Monday, March 23, 2009

To confuse things

Let's talk about democracy.

You might have seen an item by Michael Duffy in he SMH on the weekend. Duffy discusses the claim that "the internet has healthily diluted the political power that used to be concentrated in the hands of those who were older, wealthier, and better connected than the average citizen." He relies upon a book by Matthew Hindman called The Myth of Digital Democracy to claim that the internet has in general made little impact.

The central thesis is that who speaks, and who gets heard is still fundamentally the same. For example, while GetUp! might reach a big audience, so did street stalls with paper petitions. People like me who blog were also letter writers to newspapers. People who talk a lot about politics in chat or twitter do it a lot in the pub.

The thesis has some merit - however, it is not quite as simple as that. True the same people are still mostly doing the same things just in different ways. But significantly the internet means that a individual is no longer denied a voice. The impact is at the margins rather than a fundamental reform. And it is all too easy to forget how in earlier generations the printing press was the most significant weapon of revolutionaries. Simon Sebag Montefiore's Young Stalin is full of the stories of the moving, defending and loss of printing presses.

You don't notice the benefits of the internet in democracies as you do in states that aren't democracies.

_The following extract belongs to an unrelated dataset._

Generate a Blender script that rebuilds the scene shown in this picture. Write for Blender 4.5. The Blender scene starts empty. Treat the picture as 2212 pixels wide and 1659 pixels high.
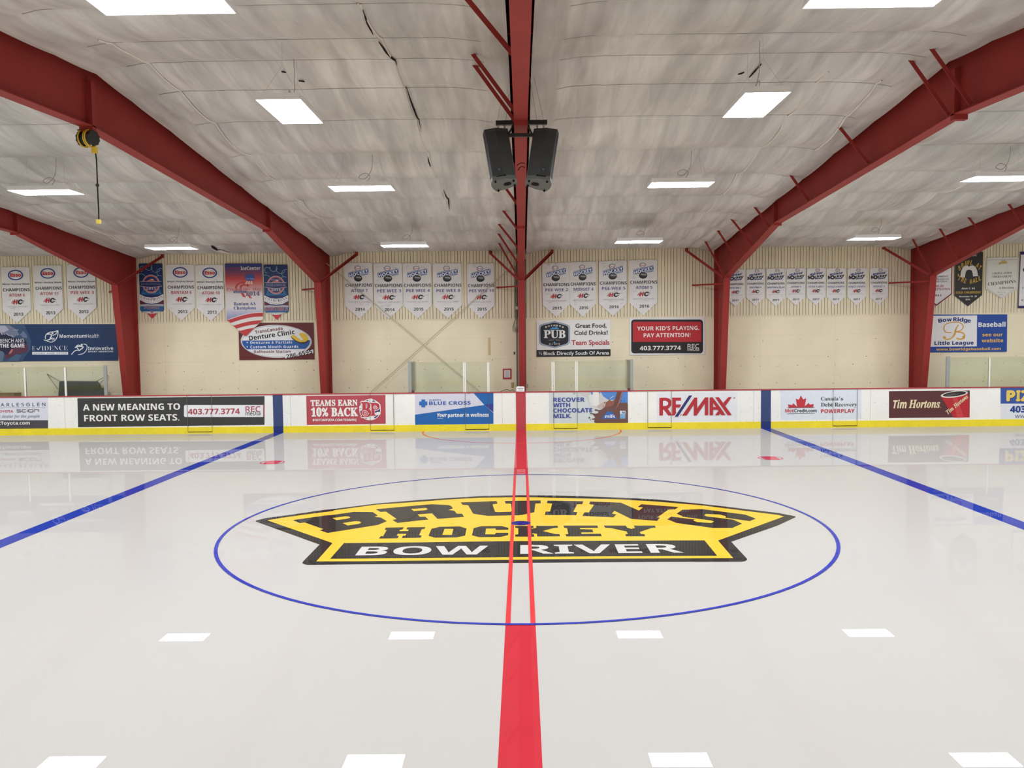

This is all a long intro to segue to the fact that I've been included in an online list of the censorship who's who. I'm sure the Crikey guys would be thrilled to see that I'm referred to as having contributed i the main stream media because I have written in Crikey - they don't think of themselves as MSM.

Anyhow the site also has a who's who on a Bill of Rights. Just to confuse matters I'm absolutely supportive of a Bill of Rights. I'm ultimately supportive of a Bill of Rights that would be incorporated in the Commonwealth Constitution, but I can see all the dilemmas that poses.

What I can't stand is all the opposition to a Bill of Rights as just an Act of Parliament. Lots of very idiotic comments running around about either over-empowering judges to "make law" (or at least overturn law) or about constitutional problems if courts lower than the High Court were empowered to make decisions about the constitutionality of laws.

It really is possible to hasten slowly. Step one would be to pass an Act establishing Basic Human Rights in Australia. In that Act you authorise a statutory body (e.g. HREOC) to report annually to Parliament on whether any rights have been affected by legislation, and empowering them to conduct enquiries and receive complaints. Parliament doesn't have to do anything - but the process holds the Parliament and Government to account to voters for the contraventions. (You can expect they will react by varying one or other Act).

Once we all get comfortable with that you change the Act so that the High Court can decide if a new piece of legislation offends the Act, and specify that the latter Act is void if it is not re-enacted by the Parliament within three months (or twenty sitting days) of the Court's decision. Once again Parliament might decide to amend the Rights Act.

Once that becmes stable you put the referendum to adopt the final Act as a set of Constitutional rights.

Not hard really. And I suspect that the filter would be legal under any of them.